Do this —
Omit the pictures from the entries below and retype everything else exactly.
━━━ Given information ━━━
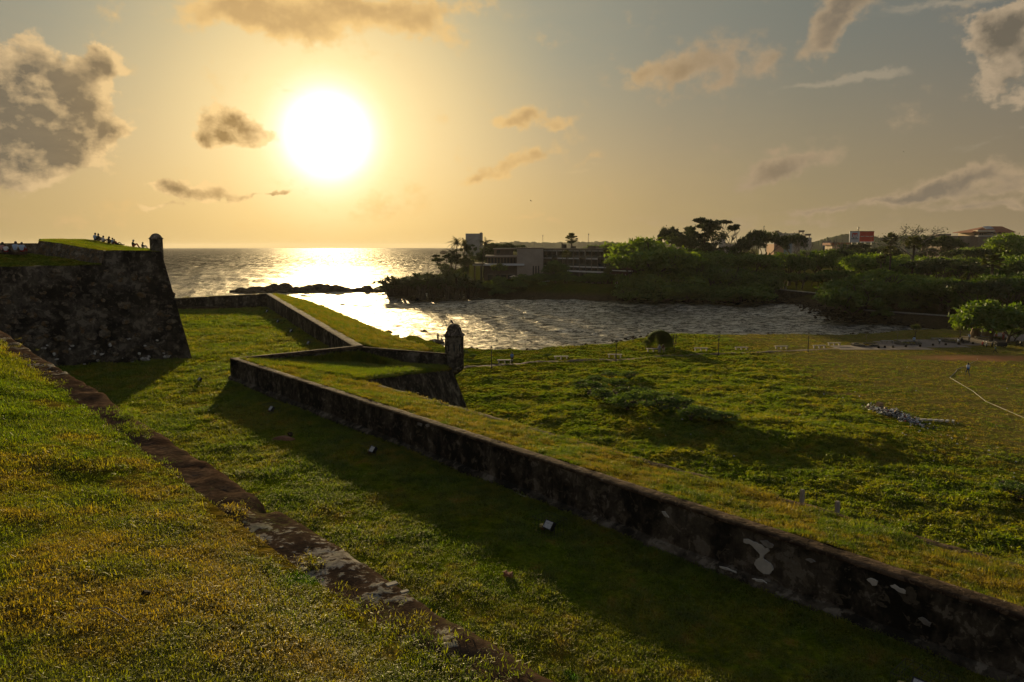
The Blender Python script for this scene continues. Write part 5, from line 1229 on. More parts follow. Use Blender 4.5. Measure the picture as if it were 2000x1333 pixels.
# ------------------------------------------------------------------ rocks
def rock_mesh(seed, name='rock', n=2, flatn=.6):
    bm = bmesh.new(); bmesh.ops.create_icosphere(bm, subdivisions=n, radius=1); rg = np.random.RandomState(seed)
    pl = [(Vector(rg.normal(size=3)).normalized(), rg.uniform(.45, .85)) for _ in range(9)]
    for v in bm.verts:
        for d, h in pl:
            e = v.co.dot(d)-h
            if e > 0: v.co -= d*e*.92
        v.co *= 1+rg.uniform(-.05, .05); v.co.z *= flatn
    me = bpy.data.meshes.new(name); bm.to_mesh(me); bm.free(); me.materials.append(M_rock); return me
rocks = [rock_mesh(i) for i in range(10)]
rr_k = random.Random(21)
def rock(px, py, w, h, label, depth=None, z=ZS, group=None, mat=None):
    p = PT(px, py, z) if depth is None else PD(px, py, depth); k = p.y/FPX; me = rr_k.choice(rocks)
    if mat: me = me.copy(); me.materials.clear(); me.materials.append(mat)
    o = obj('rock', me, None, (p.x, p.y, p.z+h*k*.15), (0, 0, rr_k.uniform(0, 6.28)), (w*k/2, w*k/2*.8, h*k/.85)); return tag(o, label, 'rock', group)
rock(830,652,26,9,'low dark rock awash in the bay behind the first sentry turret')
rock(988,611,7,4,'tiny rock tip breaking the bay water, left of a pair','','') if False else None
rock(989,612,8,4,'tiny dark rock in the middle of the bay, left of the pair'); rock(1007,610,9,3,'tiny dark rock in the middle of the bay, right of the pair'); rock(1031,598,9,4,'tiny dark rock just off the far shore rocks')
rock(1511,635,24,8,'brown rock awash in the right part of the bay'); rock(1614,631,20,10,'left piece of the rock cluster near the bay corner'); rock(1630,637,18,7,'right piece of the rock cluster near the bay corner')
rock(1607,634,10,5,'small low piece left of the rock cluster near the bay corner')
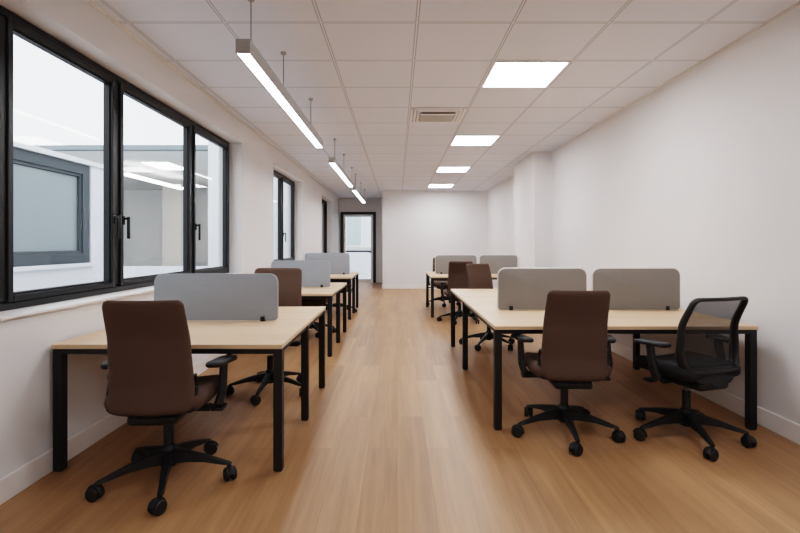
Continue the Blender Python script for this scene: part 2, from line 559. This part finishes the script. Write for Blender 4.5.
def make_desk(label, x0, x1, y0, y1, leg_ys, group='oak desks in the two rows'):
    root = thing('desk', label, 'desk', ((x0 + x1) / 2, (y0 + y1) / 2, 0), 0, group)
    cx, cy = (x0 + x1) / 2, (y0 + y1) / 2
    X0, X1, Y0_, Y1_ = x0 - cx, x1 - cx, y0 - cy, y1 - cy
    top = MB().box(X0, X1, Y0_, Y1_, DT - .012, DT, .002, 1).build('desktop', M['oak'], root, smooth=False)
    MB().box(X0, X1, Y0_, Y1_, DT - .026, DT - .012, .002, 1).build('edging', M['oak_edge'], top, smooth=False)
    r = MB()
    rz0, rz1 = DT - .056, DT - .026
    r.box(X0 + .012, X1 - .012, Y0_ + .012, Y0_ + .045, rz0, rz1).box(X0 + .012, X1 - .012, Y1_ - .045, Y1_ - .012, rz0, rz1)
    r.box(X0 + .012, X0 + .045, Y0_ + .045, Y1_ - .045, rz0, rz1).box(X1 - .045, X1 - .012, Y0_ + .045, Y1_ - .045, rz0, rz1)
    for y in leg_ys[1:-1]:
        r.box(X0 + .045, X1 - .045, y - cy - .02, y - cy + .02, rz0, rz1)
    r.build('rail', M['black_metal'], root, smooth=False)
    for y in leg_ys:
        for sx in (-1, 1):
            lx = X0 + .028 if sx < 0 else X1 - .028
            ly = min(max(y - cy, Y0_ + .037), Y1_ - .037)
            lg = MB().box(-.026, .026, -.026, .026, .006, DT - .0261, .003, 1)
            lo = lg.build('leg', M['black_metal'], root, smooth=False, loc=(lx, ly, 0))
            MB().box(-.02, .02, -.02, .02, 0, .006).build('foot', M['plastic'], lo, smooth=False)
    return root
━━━
Exercise result —
The Blender Python script for this scene continues. Write part 5, from line 1229 on. More parts follow. Use Blender 4.5. Measure the picture as if it were 2000x1333 pixels.
# ------------------------------------------------------------------ rocks
def rock_mesh(seed, name='rock', n=2, flatn=.6):
    bm = bmesh.new(); bmesh.ops.create_icosphere(bm, subdivisions=n, radius=1); rg = np.random.RandomState(seed)
    pl = [(Vector(rg.normal(size=3)).normalized(), rg.uniform(.45, .85)) for _ in range(9)]
    for v in bm.verts:
        for d, h in pl:
            e = v.co.dot(d)-h
            if e > 0: v.co -= d*e*.92
        v.co *= 1+rg.uniform(-.05, .05); v.co.z *= flatn
    me = bpy.data.meshes.new(name); bm.to_mesh(me); bm.free(); me.materials.append(M_rock); return me
rocks = [rock_mesh(i) for i in range(10)]
rr_k = random.Random(21)
def rock(px, py, w, h, label, depth=None, z=ZS, group=None, mat=None):
    p = PT(px, py, z) if depth is None else PD(px, py, depth); k = p.y/FPX; me = rr_k.choice(rocks)
    if mat: me = me.copy(); me.materials.clear(); me.materials.append(mat)
    o = obj('rock', me, None, (p.x, p.y, p.z+h*k*.15), (0, 0, rr_k.uniform(0, 6.28)), (w*k/2, w*k/2*.8, h*k/.85)); return tag(o, label, 'rock', group)
rock(830,652,26,9,'low dark rock awash in the bay behind the first sentry turret')
rock(988,611,7,4,'tiny rock tip breaking the bay water, left of a pair','','') if False else None
rock(989,612,8,4,'tiny dark rock in the middle of the bay, left of the pair'); rock(1007,610,9,3,'tiny dark rock in the middle of the bay, right of the pair'); rock(1031,598,9,4,'tiny dark rock just off the far shore rocks')
rock(1511,635,24,8,'brown rock awash in the right part of the bay'); rock(1614,631,20,10,'left piece of the rock cluster near the bay corner'); rock(1630,637,18,7,'right piece of the rock cluster near the bay corner')
rock(1607,634,10,5,'small low piece left of the rock cluster near the bay corner')
Continue the Blender Python script for this scene: part 2, from line 559. This part finishes the script. Write for Blender 4.5.
def make_desk(label, x0, x1, y0, y1, leg_ys, group='oak desks in the two rows'):
    root = thing('desk', label, 'desk', ((x0 + x1) / 2, (y0 + y1) / 2, 0), 0, group)
    cx, cy = (x0 + x1) / 2, (y0 + y1) / 2
    X0, X1, Y0_, Y1_ = x0 - cx, x1 - cx, y0 - cy, y1 - cy
    top = MB().box(X0, X1, Y0_, Y1_, DT - .012, DT, .002, 1).build('desktop', M['oak'], root, smooth=False)
    MB().box(X0, X1, Y0_, Y1_, DT - .026, DT - .012, .002, 1).build('edging', M['oak_edge'], top, smooth=False)
    r = MB()
    rz0, rz1 = DT - .056, DT - .026
    r.box(X0 + .012, X1 - .012, Y0_ + .012, Y0_ + .045, rz0, rz1).box(X0 + .012, X1 - .012, Y1_ - .045, Y1_ - .012, rz0, rz1)
    r.box(X0 + .012, X0 + .045, Y0_ + .045, Y1_ - .045, rz0, rz1).box(X1 - .045, X1 - .012, Y0_ + .045, Y1_ - .045, rz0, rz1)
    for y in leg_ys[1:-1]:
        r.box(X0 + .045, X1 - .045, y - cy - .02, y - cy + .02, rz0, rz1)
    r.build('rail', M['black_metal'], root, smooth=False)
    for y in leg_ys:
        for sx in (-1, 1):
            lx = X0 + .028 if sx < 0 else X1 - .028
            ly = min(max(y - cy, Y0_ + .037), Y1_ - .037)
            lg = MB().box(-.026, .026, -.026, .026, .006, DT - .0261, .003, 1)
            lo = lg.build('leg', M['black_metal'], root, smooth=False, loc=(lx, ly, 0))
            MB().box(-.02, .02, -.02, .02, 0, .006).build('foot', M['plastic'], lo, smooth=False)
    return root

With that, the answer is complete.